Mistaya and Koda are waking up for the spring.

The Saskatoon Forestry Farm Park and Zoo grizzly bears completed their first hibernation Friday, the zoo said in a media release.

The 11-year-old bears had been hibernating in a temperature-controlled, blacked-out bear den at the zoo since early December 2016.

They woke from the slumber with a little less weight but still with considerable fat reserves.

Mistaya is the sole-surviving cub from a well-known grizzly killed on the Canadian Pacific Railway tracks in Banff in 2005, and Koda was orphaned that same year after his mother fled when a logging operation came through the Grand Prairie region, according to the zoo.

Both bears have been in captivity for most of their lives and had yet to be given the opportunity to hibernate until the zoo partnered with the Foothills Research Institute in Alberta this winter.

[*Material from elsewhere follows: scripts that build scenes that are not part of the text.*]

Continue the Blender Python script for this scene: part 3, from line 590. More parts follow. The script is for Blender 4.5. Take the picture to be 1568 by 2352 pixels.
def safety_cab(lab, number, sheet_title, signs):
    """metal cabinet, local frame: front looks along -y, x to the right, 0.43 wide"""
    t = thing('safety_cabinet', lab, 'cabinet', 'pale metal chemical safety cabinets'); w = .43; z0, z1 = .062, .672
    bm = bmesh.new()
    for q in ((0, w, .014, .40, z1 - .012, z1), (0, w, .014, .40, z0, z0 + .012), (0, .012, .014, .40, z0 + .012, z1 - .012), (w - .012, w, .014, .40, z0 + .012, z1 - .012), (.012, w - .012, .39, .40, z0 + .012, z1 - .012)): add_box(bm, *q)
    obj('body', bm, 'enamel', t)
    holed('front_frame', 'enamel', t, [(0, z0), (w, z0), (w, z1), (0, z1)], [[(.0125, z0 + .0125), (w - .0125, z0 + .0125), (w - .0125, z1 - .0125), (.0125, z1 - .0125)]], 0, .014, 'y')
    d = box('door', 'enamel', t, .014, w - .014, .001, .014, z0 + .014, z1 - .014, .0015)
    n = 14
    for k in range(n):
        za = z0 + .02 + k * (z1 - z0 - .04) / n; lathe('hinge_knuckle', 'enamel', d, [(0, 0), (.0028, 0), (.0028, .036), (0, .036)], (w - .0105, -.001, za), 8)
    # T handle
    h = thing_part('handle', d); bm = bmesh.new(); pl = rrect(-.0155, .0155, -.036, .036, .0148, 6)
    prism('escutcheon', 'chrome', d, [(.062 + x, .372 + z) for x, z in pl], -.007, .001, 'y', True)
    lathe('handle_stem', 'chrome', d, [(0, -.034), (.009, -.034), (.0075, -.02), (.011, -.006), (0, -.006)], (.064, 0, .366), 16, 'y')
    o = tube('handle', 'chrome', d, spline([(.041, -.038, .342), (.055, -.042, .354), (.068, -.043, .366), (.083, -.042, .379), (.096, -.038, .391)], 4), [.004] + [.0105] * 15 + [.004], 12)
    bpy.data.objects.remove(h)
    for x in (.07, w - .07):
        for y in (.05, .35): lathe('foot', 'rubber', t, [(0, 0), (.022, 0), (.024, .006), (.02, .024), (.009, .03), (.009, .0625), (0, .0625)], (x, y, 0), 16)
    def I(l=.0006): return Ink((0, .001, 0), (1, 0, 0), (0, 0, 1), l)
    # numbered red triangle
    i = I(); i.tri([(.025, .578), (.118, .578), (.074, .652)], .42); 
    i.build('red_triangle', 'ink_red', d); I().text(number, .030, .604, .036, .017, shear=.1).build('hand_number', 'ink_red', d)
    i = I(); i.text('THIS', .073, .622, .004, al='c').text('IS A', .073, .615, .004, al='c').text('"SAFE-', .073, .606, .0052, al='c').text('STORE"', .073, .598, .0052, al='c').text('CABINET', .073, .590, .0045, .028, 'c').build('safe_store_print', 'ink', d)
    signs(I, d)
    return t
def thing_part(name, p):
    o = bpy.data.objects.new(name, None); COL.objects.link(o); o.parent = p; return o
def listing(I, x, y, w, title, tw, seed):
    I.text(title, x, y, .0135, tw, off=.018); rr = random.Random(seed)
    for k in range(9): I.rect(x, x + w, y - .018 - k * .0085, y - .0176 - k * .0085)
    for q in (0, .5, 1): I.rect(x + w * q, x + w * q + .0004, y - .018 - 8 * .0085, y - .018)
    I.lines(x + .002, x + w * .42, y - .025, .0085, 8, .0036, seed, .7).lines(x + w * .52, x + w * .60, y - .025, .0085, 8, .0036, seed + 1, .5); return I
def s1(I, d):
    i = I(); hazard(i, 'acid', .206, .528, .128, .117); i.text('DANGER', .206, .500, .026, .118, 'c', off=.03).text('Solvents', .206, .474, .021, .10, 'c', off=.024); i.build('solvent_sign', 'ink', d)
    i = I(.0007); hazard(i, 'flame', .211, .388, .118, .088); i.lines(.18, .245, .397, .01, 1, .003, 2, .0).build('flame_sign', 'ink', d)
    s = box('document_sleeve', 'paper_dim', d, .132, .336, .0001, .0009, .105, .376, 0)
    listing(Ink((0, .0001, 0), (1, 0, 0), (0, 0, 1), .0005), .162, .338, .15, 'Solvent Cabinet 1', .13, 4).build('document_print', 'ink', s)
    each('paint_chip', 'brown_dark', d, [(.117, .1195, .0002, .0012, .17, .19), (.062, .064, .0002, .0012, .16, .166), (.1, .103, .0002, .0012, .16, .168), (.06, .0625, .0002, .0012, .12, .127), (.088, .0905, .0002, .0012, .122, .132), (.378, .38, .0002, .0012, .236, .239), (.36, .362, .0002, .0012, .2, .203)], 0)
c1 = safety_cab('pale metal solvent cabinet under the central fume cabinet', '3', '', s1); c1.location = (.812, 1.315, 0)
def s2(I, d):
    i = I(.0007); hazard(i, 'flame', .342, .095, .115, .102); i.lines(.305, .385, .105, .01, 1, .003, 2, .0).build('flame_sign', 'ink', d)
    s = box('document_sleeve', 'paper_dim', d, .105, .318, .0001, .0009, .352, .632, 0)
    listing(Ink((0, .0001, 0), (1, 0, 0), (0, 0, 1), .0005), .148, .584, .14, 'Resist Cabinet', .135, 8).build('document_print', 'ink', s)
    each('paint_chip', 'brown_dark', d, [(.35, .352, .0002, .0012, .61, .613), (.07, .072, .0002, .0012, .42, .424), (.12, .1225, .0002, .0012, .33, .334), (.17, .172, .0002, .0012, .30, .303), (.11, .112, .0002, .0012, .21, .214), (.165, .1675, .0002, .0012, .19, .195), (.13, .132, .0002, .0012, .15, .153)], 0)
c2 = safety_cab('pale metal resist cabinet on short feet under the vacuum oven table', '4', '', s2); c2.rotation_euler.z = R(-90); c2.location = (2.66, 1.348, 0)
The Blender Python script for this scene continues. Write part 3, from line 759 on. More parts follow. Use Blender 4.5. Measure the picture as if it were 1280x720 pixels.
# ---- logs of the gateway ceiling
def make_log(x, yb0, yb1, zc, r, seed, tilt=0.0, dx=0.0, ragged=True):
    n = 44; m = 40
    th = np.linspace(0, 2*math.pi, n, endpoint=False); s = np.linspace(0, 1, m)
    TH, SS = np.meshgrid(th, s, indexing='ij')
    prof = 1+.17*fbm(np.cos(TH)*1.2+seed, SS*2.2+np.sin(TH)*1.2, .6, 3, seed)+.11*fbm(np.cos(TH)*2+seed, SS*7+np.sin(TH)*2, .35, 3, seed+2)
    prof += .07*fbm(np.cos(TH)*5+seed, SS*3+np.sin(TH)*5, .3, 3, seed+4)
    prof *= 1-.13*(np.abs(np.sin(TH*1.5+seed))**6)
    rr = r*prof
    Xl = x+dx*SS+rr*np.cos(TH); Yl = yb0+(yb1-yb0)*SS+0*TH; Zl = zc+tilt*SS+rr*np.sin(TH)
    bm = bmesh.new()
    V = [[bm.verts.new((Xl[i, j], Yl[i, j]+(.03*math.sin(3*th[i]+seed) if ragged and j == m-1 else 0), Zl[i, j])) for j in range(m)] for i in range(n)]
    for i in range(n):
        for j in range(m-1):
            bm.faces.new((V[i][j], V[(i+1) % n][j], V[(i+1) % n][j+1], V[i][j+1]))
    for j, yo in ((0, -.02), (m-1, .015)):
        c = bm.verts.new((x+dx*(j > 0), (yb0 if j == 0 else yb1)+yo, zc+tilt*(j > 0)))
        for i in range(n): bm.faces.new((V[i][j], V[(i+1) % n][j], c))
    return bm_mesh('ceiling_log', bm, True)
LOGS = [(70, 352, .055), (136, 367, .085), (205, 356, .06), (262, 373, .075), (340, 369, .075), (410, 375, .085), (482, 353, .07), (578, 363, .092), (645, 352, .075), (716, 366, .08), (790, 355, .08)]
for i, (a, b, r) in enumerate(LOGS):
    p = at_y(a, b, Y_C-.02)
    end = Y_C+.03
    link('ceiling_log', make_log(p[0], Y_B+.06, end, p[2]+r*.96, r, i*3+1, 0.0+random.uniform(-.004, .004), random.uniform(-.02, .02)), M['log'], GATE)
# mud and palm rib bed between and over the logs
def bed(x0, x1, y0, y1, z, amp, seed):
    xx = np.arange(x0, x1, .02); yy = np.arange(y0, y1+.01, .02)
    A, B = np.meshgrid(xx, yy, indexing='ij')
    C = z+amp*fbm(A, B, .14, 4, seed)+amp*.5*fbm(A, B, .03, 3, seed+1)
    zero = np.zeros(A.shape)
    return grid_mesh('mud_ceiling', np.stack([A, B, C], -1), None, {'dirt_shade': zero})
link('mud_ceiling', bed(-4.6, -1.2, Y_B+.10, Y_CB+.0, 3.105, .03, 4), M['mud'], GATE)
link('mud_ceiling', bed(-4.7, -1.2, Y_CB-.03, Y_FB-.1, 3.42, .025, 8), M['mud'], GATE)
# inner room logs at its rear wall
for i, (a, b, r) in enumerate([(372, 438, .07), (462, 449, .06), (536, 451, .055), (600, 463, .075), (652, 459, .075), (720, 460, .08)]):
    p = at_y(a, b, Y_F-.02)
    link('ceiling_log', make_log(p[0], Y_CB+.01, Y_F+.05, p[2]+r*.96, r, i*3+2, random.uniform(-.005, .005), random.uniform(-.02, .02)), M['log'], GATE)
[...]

“We monitored the bears throughout their first hibernation, gathering data that can be used in future research project,” said Tim Sinclair-Smith, the park and zoo’s manager.

The transition to hibernation was easy, zoo officials said in December. The keepers stopped feeding the animals meat, moved them to a fruit and forage diet, and then removed food altogether before the bears began hibernating.

The bears will transition back to a regular diet by starting with small amounts of vegetables — the same food they would find in the wild after hibernation.